**Material provided:**
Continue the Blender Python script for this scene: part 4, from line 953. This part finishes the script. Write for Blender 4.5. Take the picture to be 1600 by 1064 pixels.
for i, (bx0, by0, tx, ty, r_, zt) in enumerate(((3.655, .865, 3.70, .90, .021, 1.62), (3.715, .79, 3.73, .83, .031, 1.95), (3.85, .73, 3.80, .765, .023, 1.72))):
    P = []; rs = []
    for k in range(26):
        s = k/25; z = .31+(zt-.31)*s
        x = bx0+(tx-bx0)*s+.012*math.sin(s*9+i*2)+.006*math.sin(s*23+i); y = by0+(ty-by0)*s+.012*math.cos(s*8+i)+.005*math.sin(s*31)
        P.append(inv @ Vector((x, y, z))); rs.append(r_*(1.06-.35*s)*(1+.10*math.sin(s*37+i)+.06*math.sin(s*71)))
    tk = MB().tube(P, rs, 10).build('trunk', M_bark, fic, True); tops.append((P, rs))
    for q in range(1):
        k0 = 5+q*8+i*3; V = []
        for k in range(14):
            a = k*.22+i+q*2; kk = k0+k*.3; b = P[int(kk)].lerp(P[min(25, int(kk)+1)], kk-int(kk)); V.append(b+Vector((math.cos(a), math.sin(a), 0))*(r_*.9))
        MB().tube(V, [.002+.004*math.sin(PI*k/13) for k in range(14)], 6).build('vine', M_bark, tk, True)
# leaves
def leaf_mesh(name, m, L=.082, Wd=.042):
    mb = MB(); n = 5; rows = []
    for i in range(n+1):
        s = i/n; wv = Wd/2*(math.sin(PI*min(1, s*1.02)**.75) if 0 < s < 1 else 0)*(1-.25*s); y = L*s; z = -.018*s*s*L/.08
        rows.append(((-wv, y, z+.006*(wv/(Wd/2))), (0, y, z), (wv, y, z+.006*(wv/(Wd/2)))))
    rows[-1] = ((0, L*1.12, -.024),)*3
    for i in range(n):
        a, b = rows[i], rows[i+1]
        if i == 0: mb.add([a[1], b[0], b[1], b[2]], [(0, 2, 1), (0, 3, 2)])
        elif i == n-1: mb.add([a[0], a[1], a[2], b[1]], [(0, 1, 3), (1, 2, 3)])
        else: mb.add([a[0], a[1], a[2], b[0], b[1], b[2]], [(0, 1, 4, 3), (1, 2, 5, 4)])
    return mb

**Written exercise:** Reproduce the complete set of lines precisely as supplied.

**Task output:**
Continue the Blender Python script for this scene: part 4, from line 953. This part finishes the script. Write for Blender 4.5. Take the picture to be 1600 by 1064 pixels.
for i, (bx0, by0, tx, ty, r_, zt) in enumerate(((3.655, .865, 3.70, .90, .021, 1.62), (3.715, .79, 3.73, .83, .031, 1.95), (3.85, .73, 3.80, .765, .023, 1.72))):
    P = []; rs = []
    for k in range(26):
        s = k/25; z = .31+(zt-.31)*s
        x = bx0+(tx-bx0)*s+.012*math.sin(s*9+i*2)+.006*math.sin(s*23+i); y = by0+(ty-by0)*s+.012*math.cos(s*8+i)+.005*math.sin(s*31)
        P.append(inv @ Vector((x, y, z))); rs.append(r_*(1.06-.35*s)*(1+.10*math.sin(s*37+i)+.06*math.sin(s*71)))
    tk = MB().tube(P, rs, 10).build('trunk', M_bark, fic, True); tops.append((P, rs))
    for q in range(1):
        k0 = 5+q*8+i*3; V = []
        for k in range(14):
            a = k*.22+i+q*2; kk = k0+k*.3; b = P[int(kk)].lerp(P[min(25, int(kk)+1)], kk-int(kk)); V.append(b+Vector((math.cos(a), math.sin(a), 0))*(r_*.9))
        MB().tube(V, [.002+.004*math.sin(PI*k/13) for k in range(14)], 6).build('vine', M_bark, tk, True)
# leaves
def leaf_mesh(name, m, L=.082, Wd=.042):
    mb = MB(); n = 5; rows = []
    for i in range(n+1):
        s = i/n; wv = Wd/2*(math.sin(PI*min(1, s*1.02)**.75) if 0 < s < 1 else 0)*(1-.25*s); y = L*s; z = -.018*s*s*L/.08
        rows.append(((-wv, y, z+.006*(wv/(Wd/2))), (0, y, z), (wv, y, z+.006*(wv/(Wd/2)))))
    rows[-1] = ((0, L*1.12, -.024),)*3
    for i in range(n):
        a, b = rows[i], rows[i+1]
        if i == 0: mb.add([a[1], b[0], b[1], b[2]], [(0, 2, 1), (0, 3, 2)])
        elif i == n-1: mb.add([a[0], a[1], a[2], b[1]], [(0, 1, 3), (1, 2, 3)])
        else: mb.add([a[0], a[1], a[2], b[0], b[1], b[2]], [(0, 1, 4, 3), (1, 2, 5, 4)])
    return mb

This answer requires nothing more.